If the freedom of speech is taken away then dumb and silent we may be led, like sheep to the slaughter.

- George Washington

Monday, 8 March 2010

Desert Island Discs 2

I first encountered Pete Atkin's music as a student in 1972. I've mentioned him (and Clive James) before, so I'll be brief. The music was intelligent and literary, and therefore totally uncommercial, and the fanbase was necessarily limited. But as a student getting to grips with the wide range of English Literature, there was plenty in there to amuse, entertain, and provide that spark of recognition between performer and listener that makes you into a 'fan' rather than a mere listener. I suppose the self-satisfaction of spotting the Shakespeare references was a little indulgent, but at 18 you need all the help with your developing identity that you can get.

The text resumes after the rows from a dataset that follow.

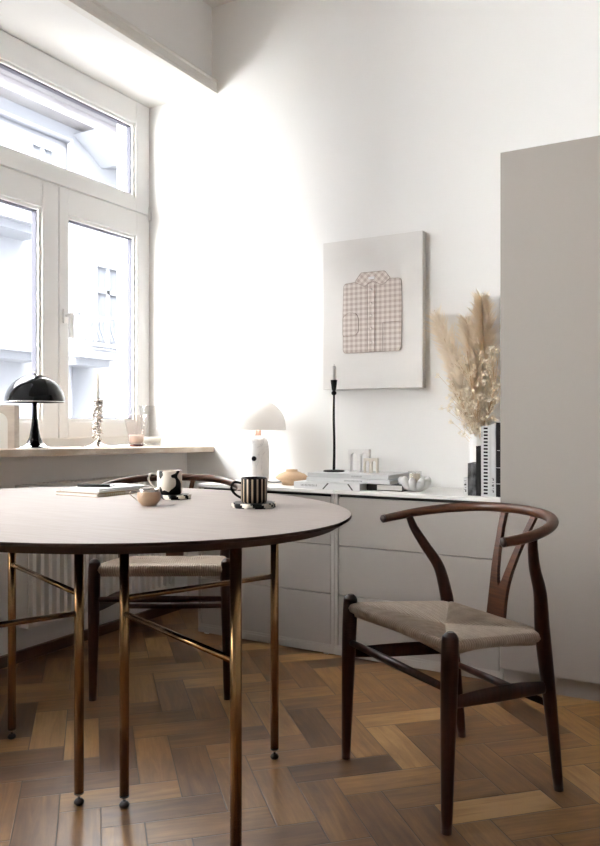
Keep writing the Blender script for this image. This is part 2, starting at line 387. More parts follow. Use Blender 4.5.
# the outer walls of our own house above, below and beside the room, unseen, added to cut sky light on the facade opposite
m = MB()
m.box((-2.99, -10, -9.2), (-2.95, -.75, 14)); m.box((-2.99, 1.25, -9.2), (-2.95, WY0, 14)); m.box((-2.99, -.75, 2.636), (-2.95, 1.25, 14)); m.box((-2.99, -.75, -9.2), (-2.95, 1.25, .95)); m.box((-2.99, YB, -9.2), (-2.95, 15.3, 14))
m.box((-2.99, WY0, 2.636), (-2.95, YB, 14)); m.box((-2.99, WY0, -9.2), (-2.95, YB, 0.826))
struct(m.build('wall_outer', M['facade']))

# ------------------------------------------------------------------ window
win = bpy.data.objects.new('window_1', None); COL.objects.link(win); win.location = (XW, 2.515, .84); struct(win)
def wpart(name, mb, mt, parent=win):
    o = mb.build(name, mt, parent)
    M0 = Matrix.Translation(win.location)
    o.matrix_parent_inverse = Matrix.Translation(-win.location) if parent is win else Matrix.Identity(4)
    return o
def ring(mb, y0, y1, z0, z1, l, r, b, t, x0, x1, bev=.006):
    mb.box((x0, y0, z0), (x1, y0+l, z1), bev=bev); mb.box((x0, y1-r, z0), (x1, y1, z1), bev=bev)
    mb.box((x0, y0+l-.001, z0), (x1, y1-r+.001, z0+b), bev=bev); mb.box((x0, y0+l-.001, z1-t), (x1, y1-r+.001, z1), bev=bev)
def sash(name, y0, y1, z0, z1, l, r, b, t):
    s = MB(); ring(s, y0, y1, z0, z1, l, r, b, t, XW-.05, XW)
    # glazing bead, stepped back
    ring(s, y0+l-.004, y1-r+.004, z0+b-.004, z1-t+.004, .018, .018, .018, .018, XW-.055, XW-.010, bev=.004)
    so = wpart(name, s, M['upvc'])
    g = MB(); ring(g, y0+l+.012, y1-r-.012, z0+b+.012, z1-t-.012, .006, .006, .006, .006, XW-.050, XW-.022, bev=0)
    wpart('gasket', g, M['gasket'], so).matrix_parent_inverse = Matrix.Identity(4)
    p = MB(); p.box((XW-.046, y0+l+.013, z0+b+.013), (XW-.040, y1-r-.013, z1-t-.013))
    wpart('pane', p, M['pane'], so).matrix_parent_inverse = Matrix.Identity(4)
    return so
f = MB(); ring(f, WY0, YB, .838, 2.636, .03, .03, .05, .03, XW-.09, XW-.012, bev=.003)
f.box((XW-.089, WY0+.028, 2.03), (XW-.013, YB-.028, 2.07)); f.box((XW-.088, 2.515, .887), (XW-.014, 2.56, 2.04))
wpart('window_frame', f, M['upvc'])
sash('transom_sash', WY0+.005, YB-.006, 2.058, 2.632, .10, .105, .072, .118)
sash('casement_sash', WY0+.005, 2.534, .878, 2.048, .10, .094, .078, .120)
rs = sash('casement_sash', 2.540, YB-.006, .878, 2.048, .052, .100, .078, .120)
h = MB(); h.box((XW, 2.556, 1.415), (XW+.012, 2.584, 1.482), bev=.004); h.tube([(XW+.010, 2.570, 1.452), (XW+.045, 2.570, 1.452)], .008)
h.box((XW+.036, 2.560, 1.345), (XW+.052, 2.580, 1.462), bev=.006)
wpart('window_handle', h, M['upvc'], rs).matrix_parent_inverse = Matrix.Identity(4)
h = MB(); h.tube([(XW+.006, YB-.010, 2.03), (XW+.006, YB-.010, 2.10)], .007); wpart('hinge', h, M['upvc'])
# sill slab: marble, slightly out of level as in the old house
def sill_z(y): return .850 - .0205*(y-2.0)/1.17
s = MB()
s.prism([(WY0, sill_z(WY0)-.026), (YB, sill_z(YB)-.026), (YB, sill_z(YB)), (WY0, sill_z(WY0))], 0, XW-.02, -2.33)
wpart('window_sill', s, M['marble_sill'])

# unseen window added to bring more daylight into the room as fill
fill_win = bpy.data.objects.new('added_fill_window', None); COL.objects.link(fill_win); fill_win.location = (XW, .25, 1.10); struct(fill_win)
def fill_part(name, mb, mt):
    o = mb.build(name, mt, fill_win); o.matrix_parent_inverse = Matrix.Translation(-fill_win.location); return o
f = MB(); ring(f, -.75, 1.25, .95, 2.636, .07, .07, .08, .08, XW-.07, XW, bev=.004); f.box((XW-.07, .21, 1.0), (XW, .29, 2.58))
fill_part('window_frame', f, M['upvc'])
f = MB(); f.box((XW-.046, -.7, 1.0), (XW-.040, 1.2, 2.58)); fill_part('pane', f, M['pane'])

# ------------------------------------------------------------------ radiator under the window
rad = thing('radiator', 'white ribbed panel radiator on the wall beneath the marble window sill', 'radiator', (-2.44, 2.51, .148))
R = MB(); y0, y1 = -.44, .44
R.box((-.045, y0, 0), (-.03, y1, .55)); 
prof = []
nf = 22
for i in range(nf):
    ya = y0 + (y1-y0)*i/nf; w = (y1-y0)/nf
    prof += [(ya+.06*w, .014), (ya+.24*w, .040), (ya+.66*w, .040), (ya+.84*w, .014)]
poly = [(x, y) for y, x in prof]
R.prism([(0.012, y0)]+poly+[(0.012, y1)], 2, .02, .53)
R.box((.012, y0, 0), (.030, y1, .024), bev=.003); R.box((.012, y0, .526), (.030, y1, .55), bev=.003)
R.build('radiator_panel', M['radiator'], rad)
g = MB(); g.box((-.047, y0-.004, .545), (.034, y1+.004, .557), bev=.002)
for i in range(40): yy = y0+.02+i*.0212; g.box((-.035, yy, .556), (.022, yy+.010, .560))
g.build('top_grille', M['radiator'], rad)
for yy, nm in ((y0-.003, 'side_panel'), (y1+.001, 'side_panel')):
    g = MB(); g.box((-.046, yy, 0), (.030, yy+.003, .55)); g.build(nm, M['radiator'], rad)
for yy in (-.3, .3):
    g = MB(); g.box((-.062, yy-.02, .08), (-.0455, yy+.02, .45)); g.build('bracket', M['radiator'], rad)

# ------------------------------------------------------------------ low drawer cabinets
def cabinet(x0, x1, label, rows):
    w = x1-x0; T = .014
    t = thing('drawer_cabinet', label, 'cabinet', (x0, 2.79, 0), 0, 'low drawer cabinets along the back wall')
    b = MB(); b.box((0, .004, .03), (T, .375, .661)); b.box((w-T, .004, .03), (w, .375, .661)); b.box((T, .362, .03), (w-T, .375, .661)); b.box((T, .004, .03), (w-T, .375, .044)); b.box((T, .02, .3), (w-T, .36, .31))
    b.build('body', M['cabinet'], t)
    b = MB(); b.box((0, 0, .661), (w, .375, .675), bev=.0015); b.build('top_board', M['cabinet_top'], t)
    b = MB(); b.box((.02, .03, .003), (w-.02, .36, .03)); b.build('base_plinth', M['shadow_gap'], t)
    b = MB(); b.box((0, .002, .006), (w, .03, .034), bev=.002); b.build('toe_rail', M['cabinet'], t)
    n = len(rows)-1
    for i in range(n):
        z0, z1 = rows[i], rows[i+1]
        d = MB(); d.box((T+.003, .006, z0+.0018), (w-T-.003, .024, z1-.0018), bev=.001); dr = d.build('drawer', M['cabinet_front'], t)
        if i == n-1:
            pass
    g = MB(); g.box((T, .026, .036), (w-T, .034, .655)); g.build('gap_shade_sheet', M['shadow_gap'], t)  # near-black sheet stands in for the shade inside the drawer gaps
    for fx in (.03, w-.05):
        fts = MB(); fts.box((fx, .008, 0), (fx+.02, .03, .012)); fts.build('foot', M['cabinet_top'], t)
    return t
cabinet(-2.141, -1.4495, 'low greige cabinet of three drawers standing behind the table, farther from the wardrobe', (.040, .250, .450, .649))
cabinet(-1.4475, -.757, 'low greige cabinet of three drawers beside the tall wardrobe, behind the right chair', (.040, .250, .450, .649))

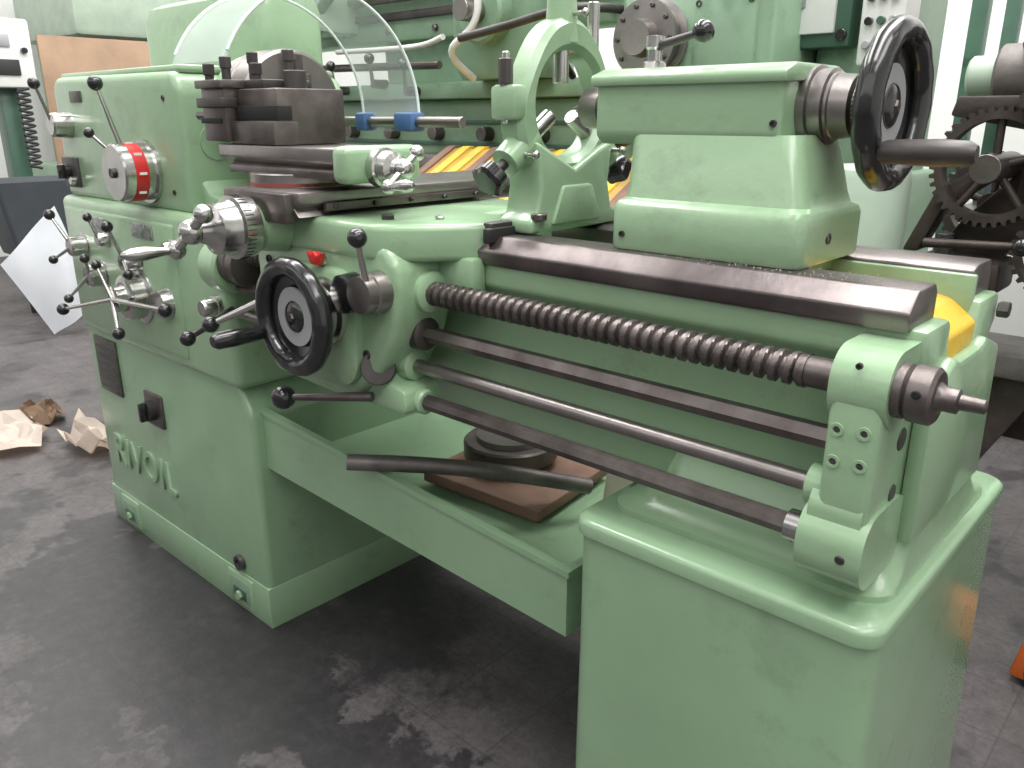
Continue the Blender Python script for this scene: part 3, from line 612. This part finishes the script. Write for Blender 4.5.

The pair produced six albums in the late 60s and early 70s, and then fell into obscurity. I kept listening, however, and contacted Pete through the BBC on a whim one day in the 80s, asking if he had any plans for a revival. His reply was polite and generous, and he even sent me a cassette recording of some stuff I didn't have. But he had no plans to start it all again. However, the rise of the internet in the 90s brought some fans together, and one started a website to co-ordinate interest: Smash Flops. Soon, all the CDs were re-released, and I had the chance to dump all my cracked and torn tapes and scratchy vinyl and purchase them anew. A CD of new material was also released, showing that the guys were still able to cut it, although it represented a change of direction, away from the folk/rock basis of the earlier stuff into a cabaret-style approach, which I am still not too sure about. (For an example of the older stuff, listen to 'Practical Man' from this post.)

There is one song on this album which cuts right into me every time I hear it, and this is my choice for No. 2: 'A Hill Of Little Shoes', from Winter Spring, 2003. It's an odd piece, rather disjointed, but it gets under your skin. I'm sure there is no need to explain what the writer is talking about.

1 comment:

  1. A chilling song. That image is something that has haunted me over the years too.